I’m saying that every true church today can do all those things that our Lord has commanded, that every one of those churches MUST do those things, or else be out of the order that He established. What needs to be done that His church cannot do? Why must "expediency" be put ahead of authority? If His church cannot do what He established that church to do, then is there not a deficiency present? What a shame and travesty to even suggest such a thing.

In short, the authority to baptize, and to administer the Lord’s Supper is not, nor has it ever been in the hands of a preacher. The authority has been duly assigned by the Lord Jesus Christ Himself, and what He has assigned cannot be, in any way, further delegated.

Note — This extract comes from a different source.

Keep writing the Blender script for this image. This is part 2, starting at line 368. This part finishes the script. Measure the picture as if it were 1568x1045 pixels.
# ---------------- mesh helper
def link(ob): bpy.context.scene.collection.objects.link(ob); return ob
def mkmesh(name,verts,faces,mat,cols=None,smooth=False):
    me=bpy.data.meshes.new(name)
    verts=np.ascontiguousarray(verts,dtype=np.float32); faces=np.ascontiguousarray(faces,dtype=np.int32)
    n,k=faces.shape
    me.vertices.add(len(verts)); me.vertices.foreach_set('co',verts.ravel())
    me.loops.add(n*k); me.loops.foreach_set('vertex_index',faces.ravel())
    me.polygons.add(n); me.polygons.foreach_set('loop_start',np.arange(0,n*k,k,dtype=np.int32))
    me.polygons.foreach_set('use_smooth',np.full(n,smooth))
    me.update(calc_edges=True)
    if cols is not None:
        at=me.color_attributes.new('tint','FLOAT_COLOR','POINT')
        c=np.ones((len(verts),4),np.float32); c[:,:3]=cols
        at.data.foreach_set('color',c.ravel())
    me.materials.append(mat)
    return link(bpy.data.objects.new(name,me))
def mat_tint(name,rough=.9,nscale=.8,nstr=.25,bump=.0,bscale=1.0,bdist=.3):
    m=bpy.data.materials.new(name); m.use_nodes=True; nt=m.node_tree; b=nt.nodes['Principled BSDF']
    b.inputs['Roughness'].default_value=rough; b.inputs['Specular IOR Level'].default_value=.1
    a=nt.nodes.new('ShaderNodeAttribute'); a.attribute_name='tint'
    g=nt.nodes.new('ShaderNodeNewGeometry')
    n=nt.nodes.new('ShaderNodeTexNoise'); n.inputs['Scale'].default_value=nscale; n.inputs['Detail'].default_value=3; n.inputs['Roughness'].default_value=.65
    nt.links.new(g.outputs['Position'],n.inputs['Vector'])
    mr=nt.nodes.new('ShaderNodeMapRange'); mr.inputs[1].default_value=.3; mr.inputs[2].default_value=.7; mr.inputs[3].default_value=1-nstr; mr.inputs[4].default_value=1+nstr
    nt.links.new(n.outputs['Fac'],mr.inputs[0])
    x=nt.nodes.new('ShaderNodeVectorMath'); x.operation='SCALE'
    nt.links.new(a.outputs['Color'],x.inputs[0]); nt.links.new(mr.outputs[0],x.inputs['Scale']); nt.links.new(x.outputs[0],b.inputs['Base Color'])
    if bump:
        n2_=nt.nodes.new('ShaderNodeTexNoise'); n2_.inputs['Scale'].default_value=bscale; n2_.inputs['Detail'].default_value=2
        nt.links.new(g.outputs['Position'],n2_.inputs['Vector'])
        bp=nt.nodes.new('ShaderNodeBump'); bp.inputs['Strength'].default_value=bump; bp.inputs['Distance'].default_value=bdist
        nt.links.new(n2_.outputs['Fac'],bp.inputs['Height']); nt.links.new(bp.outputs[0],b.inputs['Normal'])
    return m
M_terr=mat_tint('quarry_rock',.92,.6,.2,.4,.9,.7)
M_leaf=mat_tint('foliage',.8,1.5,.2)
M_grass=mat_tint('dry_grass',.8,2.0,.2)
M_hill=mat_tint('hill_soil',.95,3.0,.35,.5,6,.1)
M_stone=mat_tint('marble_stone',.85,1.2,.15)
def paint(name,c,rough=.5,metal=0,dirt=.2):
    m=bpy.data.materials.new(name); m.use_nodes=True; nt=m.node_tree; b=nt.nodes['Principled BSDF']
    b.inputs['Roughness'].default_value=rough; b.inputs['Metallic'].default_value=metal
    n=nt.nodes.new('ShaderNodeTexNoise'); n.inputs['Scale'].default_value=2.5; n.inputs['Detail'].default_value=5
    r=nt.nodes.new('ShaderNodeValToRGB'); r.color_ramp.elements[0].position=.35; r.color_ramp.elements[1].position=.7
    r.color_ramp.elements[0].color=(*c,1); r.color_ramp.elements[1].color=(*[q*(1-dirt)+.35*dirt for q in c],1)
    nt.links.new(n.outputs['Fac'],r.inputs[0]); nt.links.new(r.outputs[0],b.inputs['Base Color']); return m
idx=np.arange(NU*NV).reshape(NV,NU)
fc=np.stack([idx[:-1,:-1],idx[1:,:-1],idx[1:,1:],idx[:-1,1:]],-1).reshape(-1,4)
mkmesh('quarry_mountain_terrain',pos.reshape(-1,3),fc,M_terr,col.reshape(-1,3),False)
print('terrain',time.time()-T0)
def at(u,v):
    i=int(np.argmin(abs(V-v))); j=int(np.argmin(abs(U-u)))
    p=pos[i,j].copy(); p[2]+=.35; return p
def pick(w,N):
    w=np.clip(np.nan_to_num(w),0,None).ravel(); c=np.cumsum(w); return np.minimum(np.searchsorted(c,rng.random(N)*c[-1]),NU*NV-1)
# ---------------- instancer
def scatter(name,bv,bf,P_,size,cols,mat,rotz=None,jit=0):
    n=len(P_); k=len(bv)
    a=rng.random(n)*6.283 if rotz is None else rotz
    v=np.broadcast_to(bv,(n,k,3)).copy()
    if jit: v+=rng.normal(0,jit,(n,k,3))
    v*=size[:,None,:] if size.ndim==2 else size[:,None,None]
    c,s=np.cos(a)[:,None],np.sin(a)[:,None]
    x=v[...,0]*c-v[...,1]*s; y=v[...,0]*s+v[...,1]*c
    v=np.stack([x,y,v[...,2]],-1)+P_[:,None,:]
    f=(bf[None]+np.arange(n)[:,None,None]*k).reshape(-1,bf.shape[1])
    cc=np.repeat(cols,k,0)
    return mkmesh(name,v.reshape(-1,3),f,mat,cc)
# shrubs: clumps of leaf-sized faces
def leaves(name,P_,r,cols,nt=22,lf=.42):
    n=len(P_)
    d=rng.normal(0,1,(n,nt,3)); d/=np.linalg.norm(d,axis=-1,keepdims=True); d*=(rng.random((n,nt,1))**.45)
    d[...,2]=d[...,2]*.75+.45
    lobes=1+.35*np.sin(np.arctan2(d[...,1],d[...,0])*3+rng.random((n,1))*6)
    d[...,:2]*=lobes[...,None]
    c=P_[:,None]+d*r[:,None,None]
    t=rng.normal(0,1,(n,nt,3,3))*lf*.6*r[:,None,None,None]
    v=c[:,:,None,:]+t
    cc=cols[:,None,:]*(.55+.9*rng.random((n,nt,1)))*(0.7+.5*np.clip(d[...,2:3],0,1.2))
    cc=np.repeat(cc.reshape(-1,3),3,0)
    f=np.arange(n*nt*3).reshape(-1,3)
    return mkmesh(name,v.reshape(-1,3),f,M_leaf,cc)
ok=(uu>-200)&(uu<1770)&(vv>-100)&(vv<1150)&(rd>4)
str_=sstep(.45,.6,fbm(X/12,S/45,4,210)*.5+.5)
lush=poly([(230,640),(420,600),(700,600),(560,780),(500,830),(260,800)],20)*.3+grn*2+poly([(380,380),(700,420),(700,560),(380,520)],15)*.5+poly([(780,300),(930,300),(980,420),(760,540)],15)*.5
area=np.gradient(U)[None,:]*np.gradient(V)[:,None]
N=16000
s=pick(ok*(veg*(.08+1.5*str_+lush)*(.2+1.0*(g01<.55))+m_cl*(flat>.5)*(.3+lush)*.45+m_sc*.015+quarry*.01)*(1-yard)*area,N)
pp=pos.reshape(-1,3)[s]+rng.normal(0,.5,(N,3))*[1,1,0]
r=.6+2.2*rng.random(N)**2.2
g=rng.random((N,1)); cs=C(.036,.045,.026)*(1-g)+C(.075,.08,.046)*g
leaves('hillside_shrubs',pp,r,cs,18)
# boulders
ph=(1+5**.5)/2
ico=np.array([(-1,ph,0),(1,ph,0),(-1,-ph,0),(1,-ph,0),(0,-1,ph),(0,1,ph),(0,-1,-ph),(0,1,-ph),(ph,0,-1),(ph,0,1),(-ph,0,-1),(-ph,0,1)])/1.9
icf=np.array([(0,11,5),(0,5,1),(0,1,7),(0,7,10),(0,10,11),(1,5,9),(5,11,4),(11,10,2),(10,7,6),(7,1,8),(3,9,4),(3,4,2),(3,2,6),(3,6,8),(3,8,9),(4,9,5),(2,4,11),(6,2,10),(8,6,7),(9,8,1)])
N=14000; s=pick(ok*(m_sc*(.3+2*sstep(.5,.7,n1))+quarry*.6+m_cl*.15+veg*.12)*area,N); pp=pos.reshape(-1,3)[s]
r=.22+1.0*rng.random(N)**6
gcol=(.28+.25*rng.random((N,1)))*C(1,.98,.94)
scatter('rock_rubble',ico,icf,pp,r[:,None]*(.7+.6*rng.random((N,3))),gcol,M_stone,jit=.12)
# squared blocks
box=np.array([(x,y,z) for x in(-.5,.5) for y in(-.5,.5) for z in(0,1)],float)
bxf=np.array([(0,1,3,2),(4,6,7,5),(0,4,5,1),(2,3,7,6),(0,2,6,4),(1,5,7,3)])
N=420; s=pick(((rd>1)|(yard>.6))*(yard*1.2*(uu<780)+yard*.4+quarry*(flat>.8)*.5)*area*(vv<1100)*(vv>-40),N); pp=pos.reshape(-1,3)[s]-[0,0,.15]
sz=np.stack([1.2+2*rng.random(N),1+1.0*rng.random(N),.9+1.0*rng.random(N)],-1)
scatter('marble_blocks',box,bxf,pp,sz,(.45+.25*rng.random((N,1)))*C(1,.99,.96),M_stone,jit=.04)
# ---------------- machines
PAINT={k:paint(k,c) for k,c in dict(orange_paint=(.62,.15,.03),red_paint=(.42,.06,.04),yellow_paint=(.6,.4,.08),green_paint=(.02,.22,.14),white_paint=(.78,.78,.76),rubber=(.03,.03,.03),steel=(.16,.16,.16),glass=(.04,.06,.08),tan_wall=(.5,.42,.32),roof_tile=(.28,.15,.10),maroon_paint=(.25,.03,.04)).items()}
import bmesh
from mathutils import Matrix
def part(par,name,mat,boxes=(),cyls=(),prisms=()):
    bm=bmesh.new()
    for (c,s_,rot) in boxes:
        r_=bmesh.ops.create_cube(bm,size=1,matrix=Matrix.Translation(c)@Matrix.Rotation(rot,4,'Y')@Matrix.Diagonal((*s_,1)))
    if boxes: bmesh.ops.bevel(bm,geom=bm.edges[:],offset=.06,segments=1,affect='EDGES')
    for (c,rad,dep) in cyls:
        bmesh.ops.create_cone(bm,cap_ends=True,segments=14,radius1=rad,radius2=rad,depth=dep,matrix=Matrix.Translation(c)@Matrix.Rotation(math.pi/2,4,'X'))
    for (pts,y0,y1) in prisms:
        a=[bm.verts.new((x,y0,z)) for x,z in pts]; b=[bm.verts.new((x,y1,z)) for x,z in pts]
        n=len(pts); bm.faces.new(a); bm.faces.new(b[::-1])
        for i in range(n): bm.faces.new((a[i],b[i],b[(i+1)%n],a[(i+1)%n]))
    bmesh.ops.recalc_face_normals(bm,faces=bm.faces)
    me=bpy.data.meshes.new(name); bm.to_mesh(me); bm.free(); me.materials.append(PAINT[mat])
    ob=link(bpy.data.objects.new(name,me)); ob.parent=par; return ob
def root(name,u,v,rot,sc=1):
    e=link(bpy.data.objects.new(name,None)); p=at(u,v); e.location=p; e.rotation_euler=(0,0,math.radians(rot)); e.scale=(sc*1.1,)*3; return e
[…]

One church cannot authorize another to function in the matter without going outside the authority that Christ gave her. To do so is to be insubordinate to the Lord and Master. Thats plain, but I believe it is true!

It is recognized, and I believe all will agree, that when a church has one to be baptized, or when the Lord’s Supper is to be administered, that the pastor, would properly be the human agent to perform for the CHURCH this duty—this privilege. But, if there be no pastor, then a male member of the church can, and must be authorized to administer the ordinance . . . A true church is not left at the mercy of those outside the body to function! If so, then the church is not an autonomous body, but is a "dependent" body." (End quote). Brethren, let us express our sentiments rather than suppress them. Timidity, as a rule is a virtue, and silence at times is golden, but they are something else when used in curtailing truth.